Yes, the title is deliberately provocative. The point of this essay is not to suggest that technology, math, and science are themselves empty (I'm not even sure what it would mean to suggest as much), but to note the sheer emptiness with which 'technology, math, and science' are invoked by politicians and media types as buzzwords and panaceas.
You get the sense that something must be wrong when the latest way to allay fears about unstable and failing economies, joblessness, social uprising, terrorist threats, and natural disasters is to deliver some kind of bromide about math and science. When
Elmo appears on TV encouraging children to learn their math and science, or
Obama pins the future of US global leadership on math and science, we're given the impression that math and science are kind of like comic-book superheroes, who, once adequately funded and foisted upon every child born in the naughties, will rid the world of all its problems, leading us into an enlightened future. Curiously, math and science are evoked by politicians with little more substance than the stating of the words themselves, such that these varied and complex fields of study have become the most trivial of talking points.
While math and science are popularly understood as panaceas for the world's problems, technology is understood more like a god, or a divine muse. Perhaps the
dumbest article I've ever read appears in today's edition of the Independent. The ridiculous title, 'Facebook is Muse to Today's Young Poets,' draws a sweeping conclusion based on a single, uninformed quote from a woman named Judith Palmer, who the chair of something called the Poetry Society. Commenting on an increase in entries for a young persons' poetry contest sponsored by the Society, Palmer suggests offhandedly that...
Teenagers have always written poetry but I think there's something to do with the familiarity with Facebook and Twitter that gives a confidence in sharing your thoughts and feelings publicly.
Well, Judith, that's an interesting opinion. But if I were a decently responsible journalist interested in writing about something other than hideous platitudes, I wouldn't take such an uninformed opinion as a basis to assert, as the article's author Jonathan Owen has, that...
Modern technology, rather than literary history, is fueling an upsurge in poetry.
Nor would I be pleased if my editors took Palmer's offhanded comment to draw the entirely fallacious and unsupported conclusion, stated in the kicker, that...
Record number of entries to competition shows new generation finding inspiration in technology.

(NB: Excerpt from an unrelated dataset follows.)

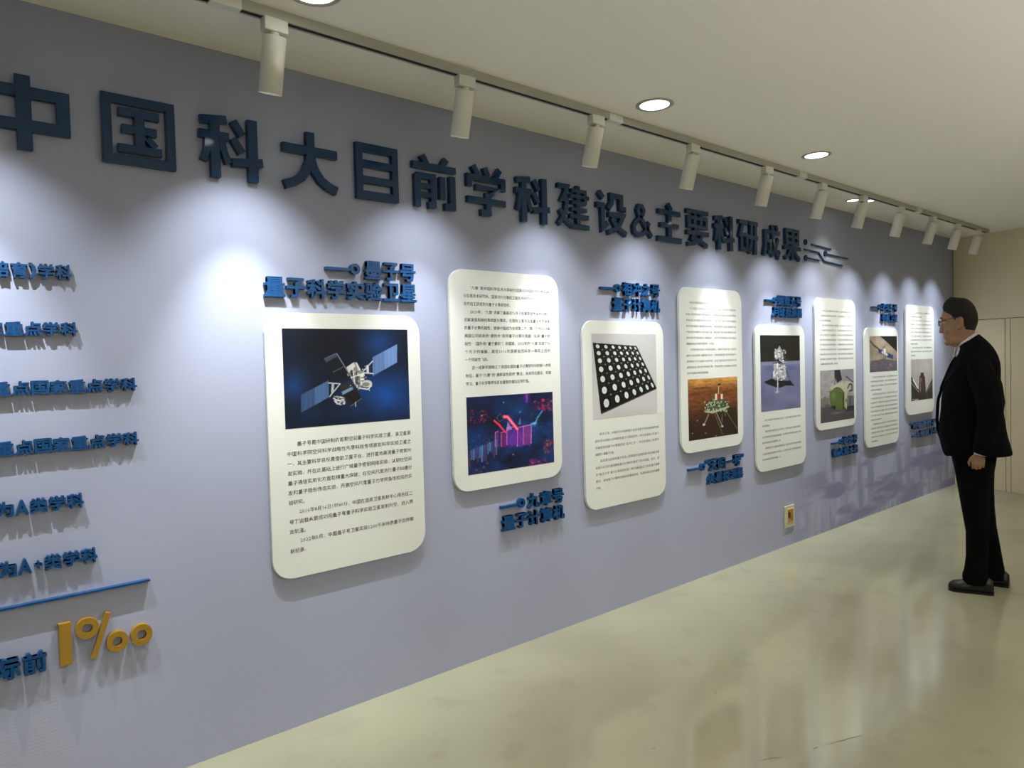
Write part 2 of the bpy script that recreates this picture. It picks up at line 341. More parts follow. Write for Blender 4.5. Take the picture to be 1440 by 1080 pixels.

In fact, the 'record number of entries' could plausibly be the result of any number of things in addition to or instead of the existence of Facebook and Twitter, random proxies here for 'technology.'
What's going on here, of course, is that a journalist has decided to take an unsupported opinion and convert it into a mask of support for a causal link between an increase in applicants to a poetry contest and the 'muse' of technology. Why, I ask, would anyone draw such an arbitrary and absurd conclusion, and treat it as fact? Certainly it's possible that Facebook and Twitter could be making young people more comfortable with sharing their poetry (though I'm, not surprisingly, skeptical); but there is absolutely no demonstration in the article that this is true, no attempt whatsoever to demonstrate a link (as opposed to simply declaring one) between the increase in poetry submissions this year and Facebook and Twitter. Questions abound: why only an increase this year when Facebook and Twitter have been around for years? Is the quality of the submissions higher overall? What are the submission numbers over the last 10 years, and is this year an outlier? Beyond these, Owen's article happily cites 'only one' young poet who cites a 'classic poet' as a poetic inspiration (she cites John Donne, ha); yet Owen includes precisely zero quotes from young poets who entered the contest and cited Facebook or Twitter as their muses. If Facebook and Twitter have so revolutionized the poetry contest, surely Palmer and Owen could have found at least one or two quotes from contestants who were inspired by social media? No? So then, last I checked, my superb math and science education enables me to observe that 'only one' is actually a greater quantity than ZERO.
This is just another instance of a reflexive obsession with the likes of 'technology,' which stands in most pathetically for first-grade-level descriptors such as 'good' or 'nice.' Not only is this misleading, shoddy, irresponsible journalism; it's also an example of, in my estimation, one of the biggest contributions to our problems (and not a story about one of the solutions): people are so bad at basic literacy, textual analysis, and reasoning that we're happy to draw laughably false conclusions based on allusion, suggestion, and coincidence. For example, it's a wonderful coincidence that an article lauding the generalized, blanket greatness of technology--even in the arcane sphere of poetry--stands itself as an example of how not technology, but a better understanding of text would have solved the interpretive problem at hand. I need not get into the specifics, I hope, of the grave dangers of mis-or un-guided scientific or technological pursuit; but I will close with a warning: once something, however important, becomes reduced to a daily buzzword in the mouths of politicians and journalists, it's time to take a closer look between the lines.